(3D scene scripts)
────────────────────

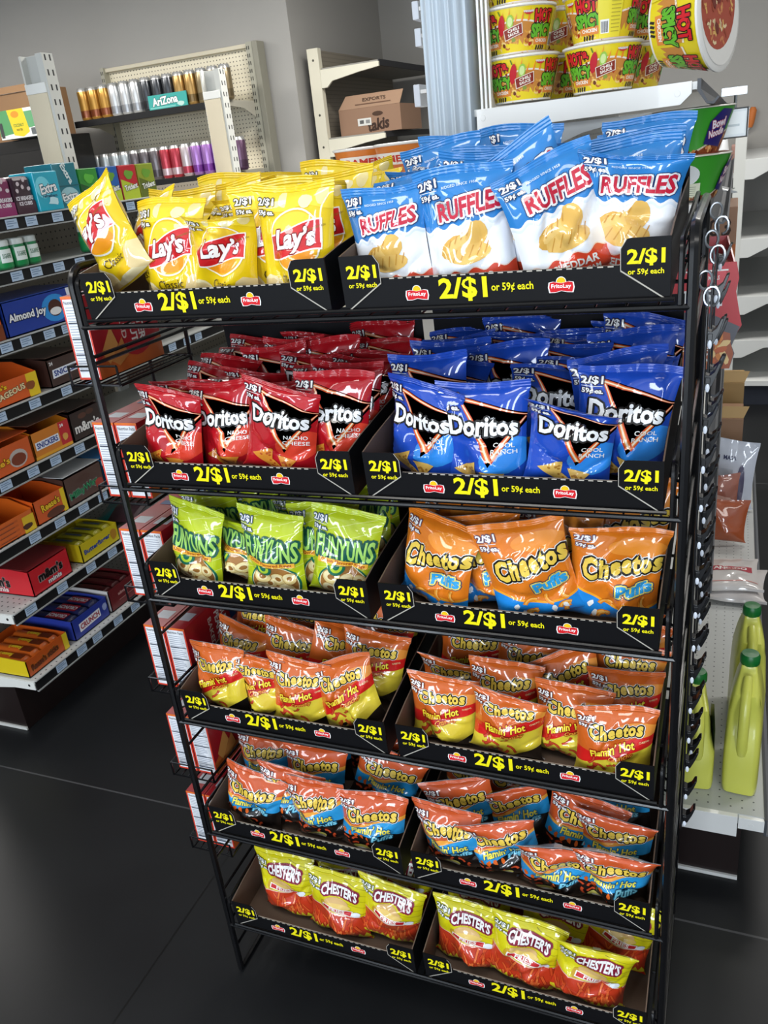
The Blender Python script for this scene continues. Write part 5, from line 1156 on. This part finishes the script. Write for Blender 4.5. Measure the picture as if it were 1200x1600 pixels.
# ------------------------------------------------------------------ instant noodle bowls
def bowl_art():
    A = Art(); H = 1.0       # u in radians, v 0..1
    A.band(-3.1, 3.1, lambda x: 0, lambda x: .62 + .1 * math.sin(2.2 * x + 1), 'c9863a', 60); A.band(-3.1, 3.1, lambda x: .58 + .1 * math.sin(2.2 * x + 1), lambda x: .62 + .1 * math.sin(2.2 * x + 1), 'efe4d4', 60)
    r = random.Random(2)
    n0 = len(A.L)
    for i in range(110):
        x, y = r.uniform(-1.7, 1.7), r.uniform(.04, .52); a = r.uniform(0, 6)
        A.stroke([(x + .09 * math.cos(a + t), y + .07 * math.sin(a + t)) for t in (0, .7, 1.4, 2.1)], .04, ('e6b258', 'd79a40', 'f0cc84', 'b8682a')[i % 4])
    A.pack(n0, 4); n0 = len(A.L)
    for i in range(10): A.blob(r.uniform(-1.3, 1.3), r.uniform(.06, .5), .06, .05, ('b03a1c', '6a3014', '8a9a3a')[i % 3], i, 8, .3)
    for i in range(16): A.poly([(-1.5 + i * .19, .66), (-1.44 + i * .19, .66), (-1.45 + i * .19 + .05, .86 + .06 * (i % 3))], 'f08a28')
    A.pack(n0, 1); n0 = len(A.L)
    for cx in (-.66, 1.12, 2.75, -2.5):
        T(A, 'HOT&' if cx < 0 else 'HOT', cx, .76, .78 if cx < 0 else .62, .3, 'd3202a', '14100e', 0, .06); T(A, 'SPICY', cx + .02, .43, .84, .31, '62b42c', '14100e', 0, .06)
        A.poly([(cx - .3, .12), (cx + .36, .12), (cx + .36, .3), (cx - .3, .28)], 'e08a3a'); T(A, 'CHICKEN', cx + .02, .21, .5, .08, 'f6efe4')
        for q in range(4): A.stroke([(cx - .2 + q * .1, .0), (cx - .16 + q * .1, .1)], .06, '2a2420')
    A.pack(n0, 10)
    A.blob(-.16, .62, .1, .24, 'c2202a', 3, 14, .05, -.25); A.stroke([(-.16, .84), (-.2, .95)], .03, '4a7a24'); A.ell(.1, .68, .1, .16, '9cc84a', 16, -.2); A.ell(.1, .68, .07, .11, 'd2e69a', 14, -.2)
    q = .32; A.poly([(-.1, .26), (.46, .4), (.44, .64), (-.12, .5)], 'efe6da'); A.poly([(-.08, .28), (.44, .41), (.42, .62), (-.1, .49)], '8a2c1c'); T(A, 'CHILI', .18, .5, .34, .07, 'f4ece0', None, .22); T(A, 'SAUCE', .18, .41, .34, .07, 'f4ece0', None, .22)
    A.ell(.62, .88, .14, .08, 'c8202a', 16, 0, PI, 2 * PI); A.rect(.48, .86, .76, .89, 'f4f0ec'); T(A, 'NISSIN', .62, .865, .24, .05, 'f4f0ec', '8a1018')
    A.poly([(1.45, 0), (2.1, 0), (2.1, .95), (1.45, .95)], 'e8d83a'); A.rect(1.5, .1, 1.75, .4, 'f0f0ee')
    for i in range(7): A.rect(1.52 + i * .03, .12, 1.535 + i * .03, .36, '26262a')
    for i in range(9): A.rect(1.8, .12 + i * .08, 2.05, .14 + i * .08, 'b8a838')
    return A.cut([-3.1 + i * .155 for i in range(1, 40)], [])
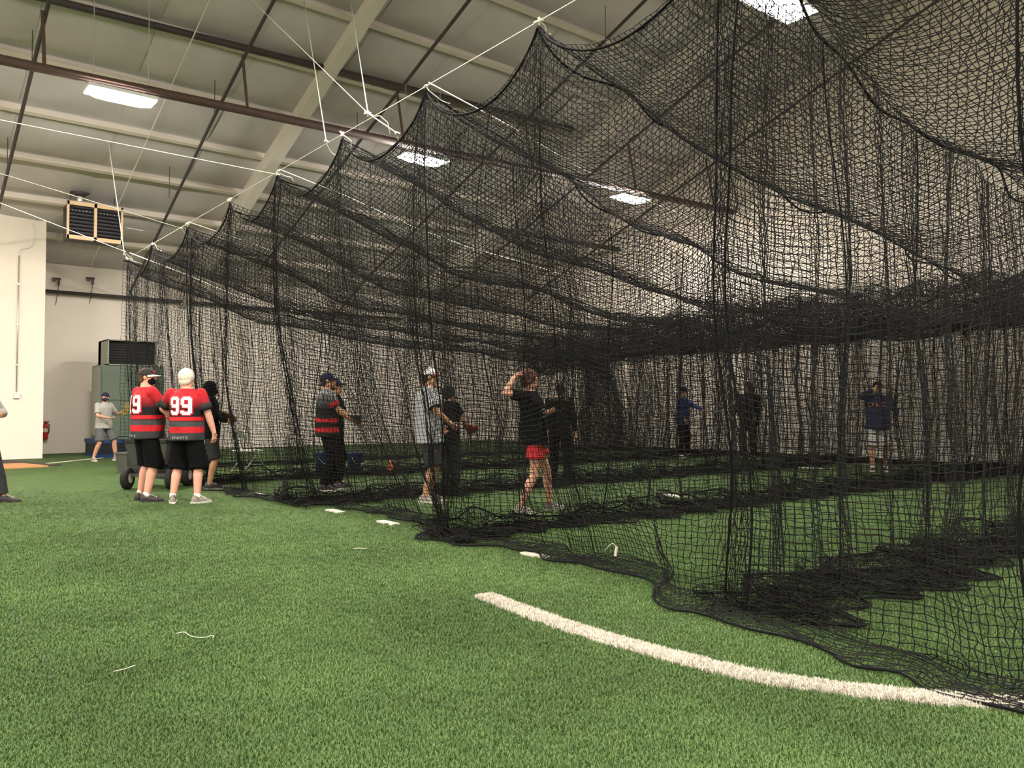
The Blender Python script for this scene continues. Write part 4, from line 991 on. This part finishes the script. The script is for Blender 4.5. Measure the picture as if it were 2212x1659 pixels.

────────────────────

**What the task asks:**
Set down the records in full and exactly. Do not carry over any image.

**Exercise response:**
The Blender Python script for this scene continues. Write part 5, from line 1156 on. This part finishes the script. Write for Blender 4.5. Measure the picture as if it were 1200x1600 pixels.
# ------------------------------------------------------------------ instant noodle bowls
def bowl_art():
    A = Art(); H = 1.0       # u in radians, v 0..1
    A.band(-3.1, 3.1, lambda x: 0, lambda x: .62 + .1 * math.sin(2.2 * x + 1), 'c9863a', 60); A.band(-3.1, 3.1, lambda x: .58 + .1 * math.sin(2.2 * x + 1), lambda x: .62 + .1 * math.sin(2.2 * x + 1), 'efe4d4', 60)
    r = random.Random(2)
    n0 = len(A.L)
    for i in range(110):
        x, y = r.uniform(-1.7, 1.7), r.uniform(.04, .52); a = r.uniform(0, 6)
        A.stroke([(x + .09 * math.cos(a + t), y + .07 * math.sin(a + t)) for t in (0, .7, 1.4, 2.1)], .04, ('e6b258', 'd79a40', 'f0cc84', 'b8682a')[i % 4])
    A.pack(n0, 4); n0 = len(A.L)
    for i in range(10): A.blob(r.uniform(-1.3, 1.3), r.uniform(.06, .5), .06, .05, ('b03a1c', '6a3014', '8a9a3a')[i % 3], i, 8, .3)
    for i in range(16): A.poly([(-1.5 + i * .19, .66), (-1.44 + i * .19, .66), (-1.45 + i * .19 + .05, .86 + .06 * (i % 3))], 'f08a28')
    A.pack(n0, 1); n0 = len(A.L)
    for cx in (-.66, 1.12, 2.75, -2.5):
        T(A, 'HOT&' if cx < 0 else 'HOT', cx, .76, .78 if cx < 0 else .62, .3, 'd3202a', '14100e', 0, .06); T(A, 'SPICY', cx + .02, .43, .84, .31, '62b42c', '14100e', 0, .06)
        A.poly([(cx - .3, .12), (cx + .36, .12), (cx + .36, .3), (cx - .3, .28)], 'e08a3a'); T(A, 'CHICKEN', cx + .02, .21, .5, .08, 'f6efe4')
        for q in range(4): A.stroke([(cx - .2 + q * .1, .0), (cx - .16 + q * .1, .1)], .06, '2a2420')
    A.pack(n0, 10)
    A.blob(-.16, .62, .1, .24, 'c2202a', 3, 14, .05, -.25); A.stroke([(-.16, .84), (-.2, .95)], .03, '4a7a24'); A.ell(.1, .68, .1, .16, '9cc84a', 16, -.2); A.ell(.1, .68, .07, .11, 'd2e69a', 14, -.2)
    q = .32; A.poly([(-.1, .26), (.46, .4), (.44, .64), (-.12, .5)], 'efe6da'); A.poly([(-.08, .28), (.44, .41), (.42, .62), (-.1, .49)], '8a2c1c'); T(A, 'CHILI', .18, .5, .34, .07, 'f4ece0', None, .22); T(A, 'SAUCE', .18, .41, .34, .07, 'f4ece0', None, .22)
    A.ell(.62, .88, .14, .08, 'c8202a', 16, 0, PI, 2 * PI); A.rect(.48, .86, .76, .89, 'f4f0ec'); T(A, 'NISSIN', .62, .865, .24, .05, 'f4f0ec', '8a1018')
    A.poly([(1.45, 0), (2.1, 0), (2.1, .95), (1.45, .95)], 'e8d83a'); A.rect(1.5, .1, 1.75, .4, 'f0f0ee')
    for i in range(7): A.rect(1.52 + i * .03, .12, 1.535 + i * .03, .36, '26262a')
    for i in range(9): A.rect(1.8, .12 + i * .08, 2.05, .14 + i * .08, 'b8a838')
    return A.cut([-3.1 + i * .155 for i in range(1, 40)], [])
The Blender Python script for this scene continues. Write part 4, from line 991 on. This part finishes the script. The script is for Blender 4.5. Measure the picture as if it were 2212x1659 pixels.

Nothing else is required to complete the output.